Day, who wasn’t available for comment, is being held without bail and could face a life sentence. Neither Woodland Police nor prosecutor Larry Barlly would discuss details or Day’s possible motive.

Since his term as mayor ended six years ago, Sandy has penned a column for the Woodland Daily Democrat. He usually writes about lighter issues, but his October 13 column strongly took issue with a local school-board recall effort, with which some have said Day was associated.

Sandy got the first threatening call the day the column ran. Others followed. Then, someone threw a hammer through the glass door of his communications-consulting office downtown.

That same week, Day allegedly called the Libertarian Party national headquarters with another death threat.
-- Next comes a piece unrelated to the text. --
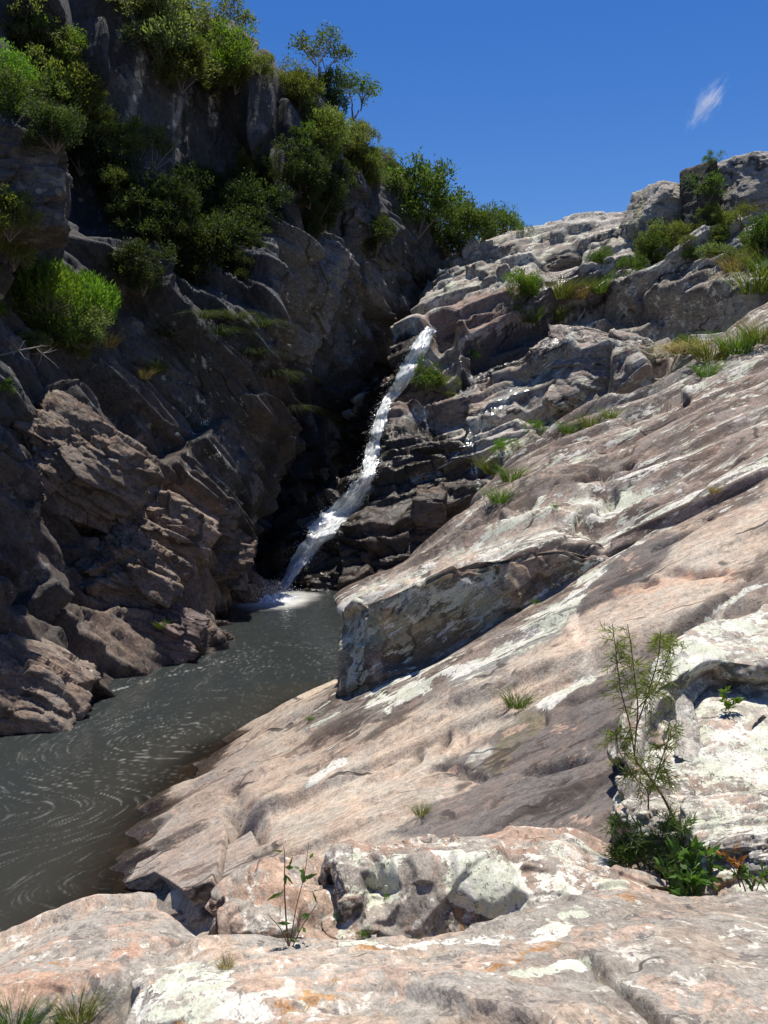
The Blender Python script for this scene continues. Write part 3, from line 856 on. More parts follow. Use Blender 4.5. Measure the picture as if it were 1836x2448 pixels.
def front_rock(name, rows, nr, nc, label, cat, base, levels, fb, seed, lich, painter=None, mat='near', dents=(), wrap=(25, 10, 1.3)):
    rows = [[(r[0][0] + wrap[0], r[0][1] + wrap[1], r[0][2] + wrap[2])] + list(r) for r in rows]
    if rows[0][-1][0] >= 2050:   # carries on past the right of the frame
        rows = [r + [tuple(b + (b - a) * (1.5 if i < 2 else 0.5) for i, (a, b) in enumerate(zip(r[-2], r[-1])))] for r in rows]
        nc = int(nc * 1.14)
    P = surf(rows, nr, nc)
    N = normals(P)
    u, v = pix(P)
    d = rocky(P, R_NEAR, levels, fb, 0.25, seed)
    d += 0.035 * fbm(P * 6.0, 5, seed + 3, 0.6) + 0.006 * fbm(P * 18.0, 3, seed + 4, 0.55)
    for poly, soft, amt in dents:
        d += amt * blob(u + 8 * fbm(P * 9, 2, 5), v + 8 * fbm(P * 9, 2, 6), poly, soft)
    P = relax(P + N * d[..., None], 3)
    pt = Paint(P, base, R_NEAR * np.array([[1.0], [0.6], [1.0]]), lich=lich)
    if painter:
        painter(pt, P)
    o = link(name, grid_mesh(name, P, pt.attrs()), M[mat])
    tag(o, label, cat)
    return P


def p_front(pt, P):
    n = fbm(P * 2.0, 4, 9)
    pt._put(sstep(-0.05, 0.15, n), np.array([0.30, 0.27, 0.235]), 0.30, None, None)
    pt.stroke([(500, 2290), (800, 2300), (1000, 2330), (1150, 2270)], 60, np.array([0.47, 0.355, 0.27]), 0.7)
    pt.region([(1250, 2180), (1836, 2150), (1836, 2448), (1450, 2448), (1300, 2300)], np.array([0.27, 0.24, 0.20]), 0.75, 40, lich=0.30)
    pt.stroke([(1280, 2225), (1390, 2190), (1430, 2185)], 16, LGREY, 0.7, lich=0.9, jit=0.3)
    pt.stroke([(1230, 2340), (1330, 2310), (1380, 2290)], 18, LGREY, 0.7, lich=0.95, jit=0.4)
    pt.stroke([(820, 2255), (1000, 2245), (1190, 2232)], 10, LGREY, 0.7, lich=0.9, jit=0.3)
    pt.stroke([(1170, 2340), (1220, 2290), (1350, 2215)], 14, np.array([0.38, 0.19, 0.05]), 0.8, lich=0.1, jit=0.6)
    pt.region([(280, 2448), (400, 2330), (520, 2310), (560, 2340), (640, 2370), (800, 2448)], np.array([0.28, 0.26, 0.24]), 0.8, 25, lich=0.9, jit=0.6)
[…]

Day recently had been named chair of the party’s Yolo County chapter, but the appointment was quickly rescinded, and regional party officials have called Sandy to apologize.

As Day awaited trial in jail, Sandy started writing his column again after taking a couple weeks off: “I wrote that I had difficulty writing about it.”

Sandy was unnerved enough by the whole thing that, after the glass in his office door was replaced, he started keeping the door locked. A sign taped in the window requests that people “please knock.”

“I’m still concerned about what all this portends,” Sandy said. “It’s pretty clear that I was attacked for something I wrote.”